Piazzi bautizó su hallazgo como Ceres Ferdinandea, un homenaje a Ceres, la diosa romana de la agricultura, que gozaba de gran predicamento en Sicilia; y a Fernando IV de Nápoles y III de Sicilia, patrón del astrónomo. Lo de hacer la rosca a los monarcas dando su nombre a los cuerpos celestes no era extraño. Solo unas décadas antes, Herschel había hecho otro tanto al descubrir un nuevo planeta. Lo nombró Georgius Sidus (estrella de Jorge) en un guiño al soberano Jorge III. La historia es sin embargo menos sensible que los científicos al influjo de los reyes y ni Herschel ni Piazzi tuvieron fortuna con sus elecciones.
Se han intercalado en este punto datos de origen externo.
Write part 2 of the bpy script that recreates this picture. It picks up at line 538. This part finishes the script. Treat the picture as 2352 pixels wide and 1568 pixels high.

El hallazgo del primero se conoce hoy como Urano y el segundo perdió su apellido para quedarse en Ceres.

Reencontrado y con nombre, Ceres presentaba sin embargo una peculiaridad llamativa: su pequeño tamaño. Sus 950 kilómetros de diámetro están lejos por ejemplo de los casi 3.500 de la Luna. Los astrónomos creyeron excesivo llamarlo planeta y para desesperación de Piazzi pasó a denominarse a propuesta de Herschel “asteroide”. El resultado: los telescopios volvieron a peinar la franja entre Marte y Júpiter en busca del planeta que se burlaba de los mejores observatorios de Europa.

Durante los años siguientes se localizaron otros cuerpos, todos menores que Ceres. Cuando en 1815 la “Policía Celestial” se disolvió contaba ya con Pallas, Juno y Vesta. Años después llegaría Astrea. Hacia la década de 1870 se conocían ya un centenar de objetos en el cinturón de asteroides entre Marte y Júpiter. Hoy se piensa que la franja llegó a estar mucho más poblada. Los astrónomos también asumieron que la gravedad de Júpiter es la causante de que el material que conforma el cinturón no se uniera en planetas mayores. Hace un año investigadores de la Universidad de Burdeos apuntaron una nueva teoría: el cinturón habría sido un espacio vacío que se llenó poco a poco de material arrojado por los planetas.

La puntilla a los desvelos de la Policía Celestial llegaría tres décadas después de que desapareciera. El descubrimiento de Neptuno, en 1846, desbarató la Ley de Titius-Bode ya que el espacio que ocupaba el nuevo planeta no se ajustaba a su previsión. Hoy se considera a Ceres un planeta enano. La policía de von Zatch y Schröter no pudo dar con su deseado “planeta perdido”, pero antes de disolverse dejó dos valiosos legados: un temprano ejemplo de colaboración científica por encima de las fronteras y conocimiento sobre el cinturón de asteroides.